A Melting World

Northern landscapes respond to global warming.

The Matterhorn, icon of the Alps, straddles the Swiss-Italian border. Washburn’s photograph, taken in August 1960, shows a thick mantle of snow and ice, largely melted by 2005Photograph by Bradford Washburn

 

Photographs by David Arnold and H. Bradford Washburn

The breathtaking aerial photographs of mountains and glaciers shot by H. Bradford Washburn Jr. ’33, A.M. ’60, L.H.D. ’75, during a lifetime of exploratory cartography captured a frozen wilderness that none but the most adventurous explorers could ever hope to see. This magazine published a portfolio of his work, “Sixty Years on High,” in 1993. Here, Washburn’s dramatic vistas take on a new role, documenting the effects of climate change. The dazzling rivers of ice and snow-topped mountains he photographed from the 1930s through the 1960s are melting.

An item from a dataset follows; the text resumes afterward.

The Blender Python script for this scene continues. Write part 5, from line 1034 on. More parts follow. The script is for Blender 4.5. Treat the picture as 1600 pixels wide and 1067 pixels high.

Last summer, photographer David Arnold ’71 set out to shoot a few of these places from the same angles, positions, and altitudes used by Washburn. He hired bush planes and a helicopter and waited out weeks of bad weather to create this remarkable before-and-after series, a visual record of the changes wrought by rising global temperatures. Glacier Bay National Park will have no glaciers by 2030, experts predict, and the North Pole in summer will soon be nothing but a vast expanse of ocean. Worldwide, the melting has already increased the earth’s tendency to absorb the sun’s heat, which snow and ice would have reflected back into space. In the grand scheme of things, the water melting from mountain glaciers such as these will raise global sea levels only a little. But the changes seen here are portents of what will come. The continental ice sheets in Greenland and western Antarctica contain enough water to raise the oceans by more than 40 feet. Today, they are sliding and melting into the ocean faster than scientists thought possible just one year ago. Washburn couldn’t have realized he was photographing frozen landscapes that no one, not even the most intrepid adventurer, will ever see again.  

  ~J.S.S.

Photographs ©David Arnold and ©Bradford Washburn / Courtesy Panopticon Gallery, Waltham, Massachusetts

(Above) In August 1938, when Bradford Washburn photographed the Nunatak Glacier in Alaska, it was actively calving icebergs. By June 2005, when David Arnold shot the same scene, the glacier had retreated far from the sea (below); more snow appears on the mountaintops in 2005 because the image was made considerably earlier in the summer.

 






(Above) The annual bands created as this glacier flows in and then out of an hourglass of rock caught Washburn’s eye in 1938. In 2002, he wrote Alaskan officials, pleading that they name the glacier, though he’d not seen it in 64 years: “It’s a very important little geological feature.” Now thinned and broken (below), it may be gone before it gets a name.

 

 






(Above) The Matterhorn, icon of the Alps, straddles the Swiss-Italian border. Washburn’s photograph, taken in August 1960, shows a thick mantle of snow and ice, largely melted by 2005 (below). In 2003, permafrost on the upper slopes melted for the first time, releasing a series of massive rock slides, says Arnold: 70 climbers had to be evacuated by helicopter, one of the biggest mass rescues in mountaineering history.






(Above) The Hugh Miller Glacier in Glacier Bay National Park as seen in 1940 was no longer visible at the time of Arnold’s 2005 visit —only a mud flat remained. Temperatures in this area have risen almost five degrees Fahrenheit, coaxing trees to spring up and thrive.